Publicus: A Trustworthy Platform for Sharing Household Goods
Publicus is a mobile application developed during a 10-week User Experience Design course at General Assembly. I was responsible for all aspects of research, conceptualization, and design of the app, from user interviews to feature prioritization, to wireframing, to building a functional prototype.
The Problem
As a society, we’re drowning in stuff.
Say you live in a place that has a yard, with a lawn. How often do you need to use a lawnmower?
Maybe you actually own a lawnmower, which sits idle for 27 days of every month. Yet everyone on your block also has their own lawnmowers, which they also use for a few hours every month, and that also occupy space in their garages or sheds when they’re not being used.
Meanwhile, some poor soul’s lawnmower just died. Custom, habit, and social convention are keeping them from asking to borrow any of the many lawnmowers that already exist in the neighborhood.
Current Solutions
There already exist a range of online platforms for sharing, borrowing, or trading goods or services without exchanging money. Some of these, like Kindista and Peerby, have their activity concentrated in a single city or region. Simbi is a strong competitor, operating on its own internal system of currency. Only Peerby has a map interface, and only Simbi has a system for rating interactions with other users on the platform.

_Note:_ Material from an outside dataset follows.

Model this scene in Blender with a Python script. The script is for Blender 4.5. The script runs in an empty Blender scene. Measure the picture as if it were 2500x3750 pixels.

To research real-world pains, gains, and jobs to be done by prospective users, I conducted interviews.
User Insights
Five interview subjects shared their experiences with trading, borrowing, or lending things or services where no money or very little money was exchanged. Interview subjects ranged in age from 25 to 53 and all live in the Chicagoland area. Emerging themes included:
Sense of trust and responsibility
Desire to give back to a real-world community
Aversion to waste, reluctance to spend money
Distinction between items that are or are not borrowable/lendable
Positive emotions arising from communal activities
One interview subject had previously used a mobile resource sharing platform, Peerby, which originated in the Netherlands and sees some usage here in Chicago. She had used Peerby to borrow a pair of ice skates, and her experience with the platform was generally positive. She feels she would use the platform more frequently if she had more household items to share and felt that she was more actively contributing to the user community.
Informed by these insights, a minimum viable product and three personas emerged.
Minimum Viable Product
Personas
User Flows
Based on the experience of one of the interview subjects described above, who had used Peerby to borrow a pair of ice skates, I focused a use case on a user’s need to borrow a specific item. As the first user flow above illustrates, users can take any of three routes to request to borrow an item: using the search function, browsing among items previously offered by other local users, and placing a request to the user community. The second user flow describes the process users employ after being notified of responses to their requests for items to borrow.
Sitemap
Card sorting exercises were conducted among seven test subjects to inform the information architecture of the application. While normally a much larger number of test subjects are recommended, there was strong similarity among all of the sorts performed for this project. The resulting sitemap is above.
Based on user flows and the above sitemap, I began sketching prototype screens.
Sketches
Annotated Wireframes
The above wireframes describe the walkthrough and walkthrough browsing processes as well as the registration process.
User Testing
On early iterations, users had the following feedback:
While walkthrough screens were clear, map view detail pop-ups were illegible.
Question mark and exclamation point icons that were initially used on both map and list views were cluttering the interface, and their meaning was unclear.
Language in walkthrough screens needed to be more active, engaging, and specific.
While there was a clear happy path for the testing use case, the app needed to respond to users’ urge to use a search function and inclination to filter list views.